Rahul takes back seat as his pet schemes fail

  • Aurangzeb Naqshbandi, Hindustan Times, New Delhi
  • Updated: Oct 05, 2014 22:59 IST

If the Lok Sabha results have fired up Prime Minister Narendra Modi to go on an overdrive reaching out to the people, the same has had just the opposite effect on his chief rival Rahul Gandhi.

Or so it seems by the way the young Congress vice-president has gone into a shell, showing little interest even in his pet projects.

Once hailed as a “youth icon” for “revolutionising” the Congress through his experiments in “democratising” the Indian Youth Congress (IYC) and the NSUI, Rahul has virtually left these frontal organizations to fend for themselves.

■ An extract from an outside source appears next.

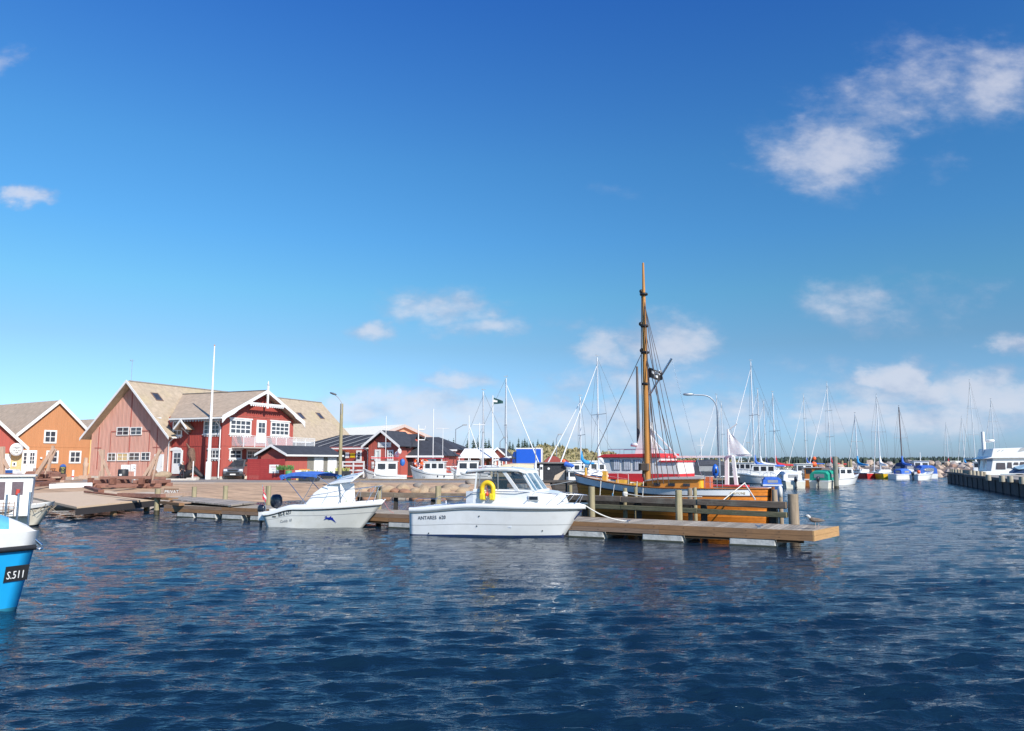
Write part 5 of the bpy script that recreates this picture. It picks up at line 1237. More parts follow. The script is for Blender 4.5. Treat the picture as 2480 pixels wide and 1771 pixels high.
# ---------- gull
def gull():
    p=pont(s_of(1971)-.02,.62,ZT); p=Vector((p.x,p.y,ZT)); 
    T=thing('gull','young grey-brown gull standing near the outer end of the pontoon','bird',p,R(4)); s=1.0
    prof=[(-.30,.0,.255,.012),(-.22,0,.262,.035),(-.12,0,.27,.062),(0,0,.275,.078),(.09,0,.29,.072),(.15,0,.33,.05),(.185,0,.375,.040),(.215,0,.40,.042),(.25,0,.402,.034),(.275,0,.398,.016)]
    prof=[(-x,y,z,r) for x,y,z,r in prof]   # faces left in the picture
    m=MB(); m.tube([(x,y,z) for x,y,z,r in prof],[r for *_,r in prof],12)
    k=len(m.v); b=m.build('body',[mat('gull_plumage',(.15,.115,.09),.9,var=.45,scale=28)],T)
    m=MB(); m.tube([(-.16,0,.345),(-.19,0,.378),(-.215,0,.402),(-.25,0,.405),(-.272,0,.40)],[.046,.044,.045,.037,.018],12); m.ball((-.24,-.034,.415),.008,1); m.build('head',[mat('gull_head',(.62,.60,.56),.9,var=.2,scale=30),BLACK],T)
    m=MB(); m.tube([(-.27,0,.398),(-.315,0,.392),(-.33,0,.38)],[.014,.010,.003],8); m.build('beak',[BLACK],T)
    for s_ in (-1,1):
        m=MB(); m.add([(-.10,s_*.07,.32),(.02,s_*.082,.315),(.16,s_*.05,.285),(.34,s_*.02,.25),(.20,s_*.055,.245),(.05,s_*.08,.24),(-.08,s_*.078,.26)],[(0,1,2,3,4,5,6)]); m.build('wing',[mat('gull_wing',(.16,.13,.11),.9,var=.5,scale=30)],T)
    m=MB(); m.add([(.22,-.03,.27),(.22,.03,.27),(.37,.045,.235),(.37,-.045,.235)],[(0,1,2,3)]); m.build('tail',[BLACK],T)
    m=MB(); m.tube([(0,-.03,.21),(-.01,-.03,.1),(0,-.03,.01)],.007,6); m.add([(0,-.03,.006),(-.06,-.055,.004),(-.065,-.03,.004),(-.06,-.005,.004)],[(0,1,2,3)]); m.build('leg',[mat('gull_leg',(.65,.48,.42),.6)],T)
    m=MB(); m.tube([(.13,.03,.22),(.12,.03,.1),(.13,.03,.01)],.007,6); m.add([(.13,.03,.006),(.07,.055,.004),(.065,.03,.004),(.07,.005,.004)],[(0,1,2,3)]); m.build('leg',[mat('gull_leg',(.65,.48,.42),.6)],T)
    T.scale=(1.0,1.0,1.0)
gull()
# ================================================================ THE VARNISHED SAILING BOAT
VARN=woodmat('varnished_planks',(.62,.20,.03),.25,1.6,axis=0,rough=.3,bump=.15,plank=.17,paxis=2)
VARND=woodmat('dark_varnish',(.34,.12,.03),.3,2,axis=0,rough=.35,bump=.15)
VARNO=woodmat('orange_varnish',(.62,.25,.05),.15,1.5,axis=0,rough=.35,bump=.1)
SPAR=woodmat('spar_wood',(.48,.22,.06),.3,1.5,axis=2,rough=.45,bump=.15)
HWHITE=mat('strake_white',(.78,.79,.80),.45,var=.06,scale=2,dirt=(.50,.52,.55,.5),dirts=1.2)
def sailboat_main():
    bow=Vector((xat(1393,35.6),35.6,0)); stn=Vector((xat(1866,31.0),31.0,0)); L=(bow-stn).length
    T=thing('wooden_sailboat','varnished double-ended wooden sailing boat with tall brown mast and white strake behind the old pier','sailboat'); place(T,stn,bow)
    m,sh,hf,pt=hull(L,2.9,1.50,1.50,1.98,rake=.45,draft=.6,pw=2.0,wl=.42,wlb=.12,double=True,mid=.45,bands=[(0,0),(.13,1),(.16,2),(.3,2),(.45,2),(.6,2),(.74,2),(.78,3),(1,3)],n=36)
    # aft end of the strake is bare wood
    for k,f in enumerate(m.f):
        c=sum((m.v[i] for i in f),Vector())/len(f)
        if m.m[k]==0 and c.x<.85: m.m[k]=2
    o=m.build('hull',[HWHITE,mat('strake_line',(.10,.05,.03),.5),VARN,mat('boot_paint',(.03,.06,.10),.6)],T); weld(o.data)
    rub(pt,0,.03,out=.01).build('cap_rail',[VARND],T)
    deck_mesh(pt,.04,.97,.05,.06).build('deck',[woodmat('teak_deck',(.40,.27,.15),.2,3,axis=0)],T)
    m=MB(); m.beam((-.06,0,1.58),(.04,0,-.2),.07,.3); m.build('rudder',[VARND],T)
    def sx(u): # local x on the near rail for an image column
        mt=Matrix.Translation(T.location)@Matrix.Rotation(T.rotation_euler.z,4,'Z'); i=mt.inverted(); o=i@Vector((0,0,CAMZ)); d=i.to_3x3()@ray(u,1170); k=(.9-o.y)/d.y; return o.x+k*d.x
    sy=1
    xa,xb=sx(1690),sx(1560)
    m=MB(); secs=[]
    for x,h,w in ((xa,.45,.80),(xb-.6,.40,.72),(xb,.32,.60)): secs.append((x,[(w,1.38),(w-.03,1.42+h)]))
    housing(m,secs); m.build('cabin_side',[VARNO],T)
    m=MB(); secs=[]
    for x,h,w in ((xa-.12,.45,.86),(xb-.6,.40,.78),(xb+.08,.32,.66)): secs.append((x,[(w,1.415+h),(w,1.445+h),(0,1.52+h)]))
    housing(m,secs); m.build('cabin_roof',[mat('canvas_roof',(.36,.33,.30),.85,var=.15)],T)
    m=MB(); 
    for f in (.22,.50,.78):
        x=xa+(xb-xa)*f
        for s in (-1,1): m.box(x-.14,x+.14,s*(.80-.08*f)-.03,s*(.80-.08*f)+.03,1.56,1.68,0)
    m.build('cabin_window',[DKGLASS],T)
    m=MB(); m.box(xa-.03,xa,-.74,.74,1.38,1.86); m.box(xa-.28,xa-.02,-.25,.25,1.3,1.95,1); m.build('companionway',[mat('bright_varnish',(.85,.50,.05),.35,var=.1),mat('hatch_red',(.55,.13,.05),.4)],T)
    m=MB(); m.box(sx(1500),sx(1478),-.3,.3,1.5,1.78); m.box(sx(1450),sx(1440),-.1,.1,1.6,2.15); m.box(sx(1545),sx(1515),-.45,.45,1.45,1.65); m.tube([(sx(1398),0,1.95),(sx(1398),0,2.3)],.07,8); pieces(m,'deck_fitting',[mat('fitting_yellow',(.80,.45,.06),.4)],T)
    # mast and rig
    xm=sx(1558)+.15; wp=T.matrix_basis@Vector((xm,0,0)); zt=zat(637,wp.y)
    mast=MB().tube([(xm,0,1.2),(xm,0,6.2),(xm,0,8.6),(xm,0,zt-1.4),(xm,0,zt)],[.145,.125,.10,.072,.045],12).build('mast',[SPAR],T)
    m=MB()
    for z in (zt-1.45,zt-2.9,zt-4.1,6.0): m.lathe([(.17,z-.05),(.19,z),(.17,z+.05)],10,0,(xm,0,0))
    m.ball((xm+.12,0,zt-1.3),.09); m.ball((xm+.15,.05,zt-2.8),.1); m.ball((xm+.14,0,zt-4.0),.11); m.build('mast_band',[BLACK],mast)
    m=MB(); m.tube([(xm+.1,.1,zt-4.1),(sx(1397),0,2.05)],.016,5)      # forestay
    m.tube([(xm+.08,.05,zt-1.5),(xm+.16,.05,zt-4.2),(xm+.17,.05,1.6)],.022,5)
    chain=[(xm-.6,.98),(xm-.85,1.0),(xm-1.1,1.02),(xm-.6,-.98),(xm-.9,-1.0),(xm-1.15,-1.02),(xm-1.35,1.05)]
    for i,(x,y) in enumerate(chain): m.tube([(xm,.0,zt-(1.5 if i%3==0 else 2.9 if i%3==1 else 4.1)),(x,y,1.65)],.016,5)
    for dx in (-1.6,-2.0): m.tube([(xm,0,zt-1.4-dx*-.2),(xm+dx,.5,1.7)],.012,5)
    for dx,zz in ((-.25,4.1),(-.4,2.9),(-.55,4.2)): m.tube([(xm,0,zt-zz),(xm+dx,.1,1.7)],.014,5)
    m.build('rigging',[mat('tarred_rigging',(.09,.065,.06),.8)],T)
    m=MB(); 
    for i in range(5): m.tube([(xm+.1+.02*i,.16+.03*math.cos(i),1.9),(xm+.14,.2,2.6-.08*i),(xm+.05,.18,1.7)],.03,6)
    m.box(xm-.12,xm+.3,.1,.3,2.2,2.5); m.build('coiled_rope',[mat('hemp',(.12,.09,.07),.95)],T)
    # pirate style black pennant, plain
    m=MB(); vs=[]; zf=zat(905,wp.y)
    for i in range(7):
        for j in range(5): vs.append((xm-.15-.10*i,.12*math.sin(i*.9),zf+.22-.11*j-.02*i+.04*math.sin(i*1.2)))
    m.add(vs,[(i*5+j,(i+1)*5+j,(i+1)*5+j+1,i*5+j+1) for i in range(6) for j in range(4)],0,True)
    for k in (9,14,20): m.m[k]=1
    m.beam((xm-.35,-.02,zf-.08),(xm-.7,.1,zf+.08),.05,.05,1); m.beam((xm-.35,-.02,zf+.1),(xm-.7,.1,zf-.1),.05,.05,1)
    m.build('flag',[BLACK,WPAINT],T)
    # stanchions and lifelines
    m=MB(); xs=[sx(u) for u in (1410,1440,1470,1500,1528)]
    pv=None
    for x in xs:
        t=x/L; y=hf(min(.97,t))*.92; z=sh(min(1,t)); m.tube([(x,y,z),(x,y,z+.45)],.013,5)
        if pv: m.tube([pv,(x,y,z+.45)],.008,4); m.tube([pv-Vector((0,0,.2)),(x,y,z+.25)],.006,4)
        pv=Vector((x,y,z+.45))
    m.build('guard_rail',[mat('pinkish_rail',(.7,.55,.5),.5)],T)
    m=MB(); xs=[sx(u) for u in (1705,1718,1735,1748)]
    for x in xs: m.tube([(x,.8,1.45),(x,.8,2.0)],.014,5)
    m.tube([(x,.8,2.0) for x in xs],.013,5); m.tube([(x,.8,1.75) for x in xs],.01,5); m.build('pushpit',[STEEL],T)
    # name in gold letters
    p=pt(.17,.07,1); q=pt(.11,.07,1)
    text('lettering','ANEMONE',.13,T,pt(.165,.105,1)+Vector((0,.015,0)),(q-p),(0,0,1),mat('gold_letter',(.42,.30,.08),.5),ext=.003)
    # fender (blue bell) and fender boards
    m=MB(); x=sx(1497); m.lathe([(.13,.0),(.10,.08),(.03,.2),(.02,.3)],10,0,(x,1.5,.95)); m.build('fender',[mat('fender_blue',(.03,.16,.30),.5)],T)
    m=MB(); m.tube([(x,1.45,1.2),(x,1.3,1.6)],.01,5); 
    for u in (1466,1553,1568): m.tube([(sx(u),1.5,.95),(sx(u),1.35,1.75)],.016,5)
    pieces(m,'fender_line',[ROPE],T)
    M_=Matrix.Translation(T.location)@Matrix.Rotation(T.rotation_euler.z,4,'Z')
    return T,M_,sx,L
SB,SBM,SBsx,SBL=sailboat_main()
rope('mooring_rope','white rope slanting from the stern bitt of the yellow sailboat down to the pier',[SBM@Vector((SBsx(1806),1.0,1.75)),at(1752,1211,29.9)],.02)
rope('mooring_rope','white rope crossing the yellow stern planks near the pier head',[SBM@Vector((SBsx(1806),1.0,1.7)),at(1829,1210,28.9)],.03)
rope('mooring_rope','long pale rope from the brown bow towards the left piles',[SBM@Vector((SBL-.2,.1,1.75)),at(1275,1182,37.5)],.018,sag=.05)
rope('mooring_rope','white rope lying along the top of the old pier beam',[at(1514,1196,31.3),at(1560,1203,30.6),at(1700,1203.5,29.2)],.02)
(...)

His more recent pet projects of holding US-style primaries to pick candidates and compiling the manifesto through public consultations —introduced in this summer’s Lok Sabha elections — were shelved by the party for Maharashtra and Haryana polls.

In 2008, he had initiated internal elections in the IYC and NSUI to end the “nomination culture” and bring youth into these without “family, money and patronage” playing a role. He would go to each state for membership drives and personally monitor the progress in IYC and NSUI.

Six years later, Rahul is nowhere to be seen as the membership drive has been made a round-the-year affair. The internal elections were supposed to culminate with the election of IYC and NSUI presidents. Rajiv Satav, who was nominated IYC chief in 2010 despite having crossed the maximum age limit of 35 years, continues to hold the post despite moving on from being a member of the state assembly to Parliament. While IYC and NSUI office-bearers used to meet several times a week, these meetings have become “rare”, said sources.

“The IYC no longer reaches out to the youth anymore through its time tested agitation approach. The entire focus has shifted from external outreach to internal processes and this is where the equilibrium got lost,” said a senior leader who had once held a key post in the Youth Congress.

The failure of the Youth Congress to rise to the occasion during streets protests by Anna Hazare and Arvind Kejriwal had raised questions about its outreach capabilities and prompted many seniors to privately call for a re-think on the democratisation process.

Earlier this year when the Congress was fighting one of its most difficult elections ever, its young army went missing.

A year ago, following a debacle in the assembly elections, Rahul had announced that he would “transform” the party. His partymen are still waiting for him to walk the talk.

“He wants to give equal opportunity to everyone and not restrict its functioning to a limited few. He has given a good space to workers and time is not far when his democratisation efforts will be widely appreciated,” Congress spokesperson Shobha Oza said.